The Albany Bandstand Marathon
Red Herring's That's The Way To Do It!
Fanshen's Green and Pleasant Land
C-12 Dance Theatre's The Van Man
Uncover and Emergency Exit Arts' Tag It
MADCAP's Urban Village Fete

Find out more in the online brochure.

London Open House weekend

22-23 September
The annual favourite weekend of architecture and design buffs, budding historians, and nosy sods like me; find out what goes on behind the normally-closed doors of your home city.

Alongside plenty of exciting, grand buildings that will be open to the public in town, Deptford is pretty well represented. You can go up the Seager Distillery tower (the views from the top may be the only thing that commends it!), have a tour of Tidemill School and the Deptford Lounge, or pay a visit to the SE London Combined Heat & Power facility on Landmann Way off Surrey Canal Road. There's plenty more going on so take a look at the online listings to plan your day.

The Vanishing Point

On Saturday 15 September, the Vanishing Point presents an immersive screening of Silent Running using the rooftop and gallery spaces of Utrophia gallery (120 Deptford High Street, London, SE8 4NS) at 7.30pm.

The organisers say: "Silent Running is the directorial debut of Douglas Trumbull (noted for his stunning visual effects work on Blade Runner and 2001: A Space Odyssey) and is described by critic Mark Kermode as “One of my all time favourite movies and one of the greatest sci-fi films ever”. The event will feature interaction with crew members from The Valley Forge, garden areas, secret special musical guests, a blast off bar, food stalls and immersive installations inspired by the film. 

"Come along dressed in tie-dye or robot inspired costumes and get in at a reduced rate of £10 on the door! Advance tickets are available now through our website- Guests will be sitting on a rooftop during the screening and are invited to bring blankets and cushions for additional comfort."

Octopump 2 Festival at the Royal Albert

21-23 September
Something for the grown-ups with the second 'Octopump' festival taking place at one of my favourite local pubs. Already the list of beers on offer is making my mouth water, with Darkstar, Redemption, Vale, Thornbridge and Harviestoun all mentioned, as well as Kent, London Fields and By the Horns. Having spent most of a recent festival weekend supping Vale Pale Ale, I would be dead chuffed if I was able to get a pint or two in my local!
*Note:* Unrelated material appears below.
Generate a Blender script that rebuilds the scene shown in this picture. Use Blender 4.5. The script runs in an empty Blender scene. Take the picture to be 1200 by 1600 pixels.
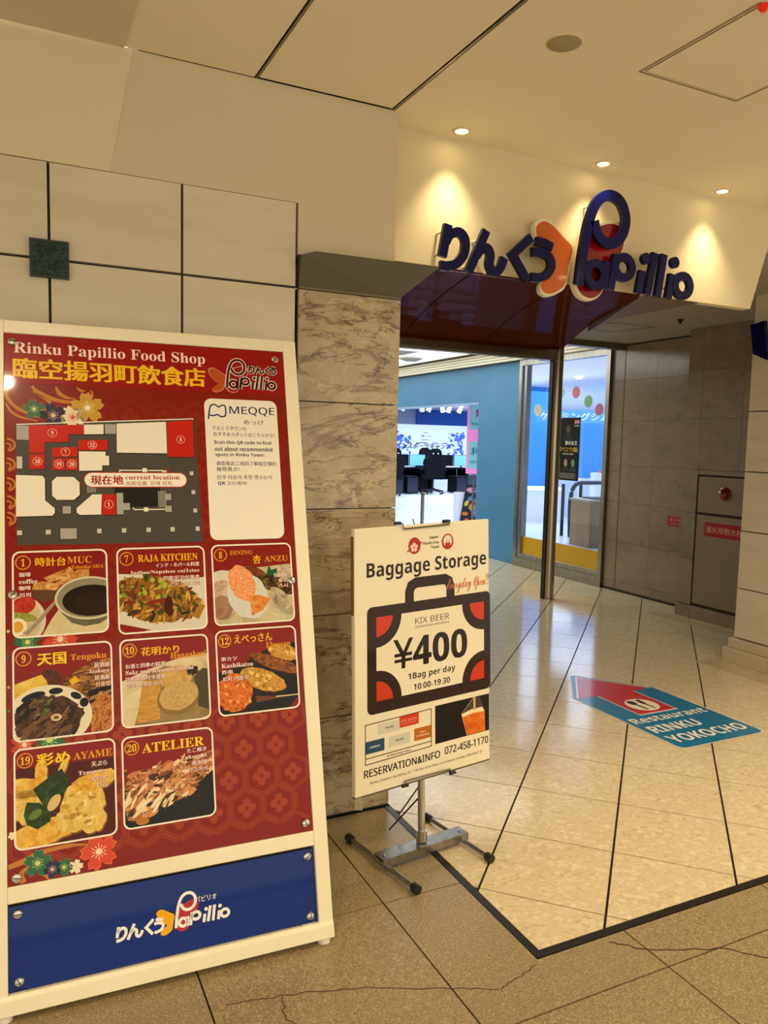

Rob from the Royal Albert says: "As last year the focus will be on the quality and selection of beer and cider as well as the following:

-Live music
-Yard of ale shenanigans
-Drinks offers (buy seven pints get the eighth free!) (not all in one night I hope! - ed)
-Camra discounts
-Take away beer cartons
-The return of Holly the Hoptapus!

Also this year we will have an even bigger selection of beers and ciders as we will not only have our eight pumps (which seem a little old hat now) but we are clearing out space next door to rack ales and have a cider stall. There may even be a gazebo and a deck chair or two out front if you’re lucky."

The Great Greenwich Treasure Hunt

Finally, a little further afield - on Sunday 16th September Greenwich Oxfam Fundraising Group in conjunction with Visit Greenwich invites you to join The Great Greenwich Treasure Hunt.

The event is being sponsored by a number of local businesses with Goddard's Pies as the main sponsor; some 150 participants are expected to take part and the intention is to raise £1300 for Oxfam.

The treasure hunt will consist of a number of questions which teams must answer in the required time by visiting sites and businesses around Greenwich town centre. There will be some great prizes which have been donated by local businesses. These include a two course lunch with drinks for six at Goddard's restaurant and six tickets for any show at Greenwich Theatre. The recommended team size is four to six people and the event is suitable for all ages.

Tickets are on sale now at and also in person from both the Greenwich Tourist Information Centre on the Old Royal Naval College site and the Greenwich Oxfam bookshop. They are priced at £8, £6 for students and £5 for under 16s. There are also family tickets available for £20 for up two adults and two under 16s. The organisers recommend you get your tickets in advance as the event is likely to sell out.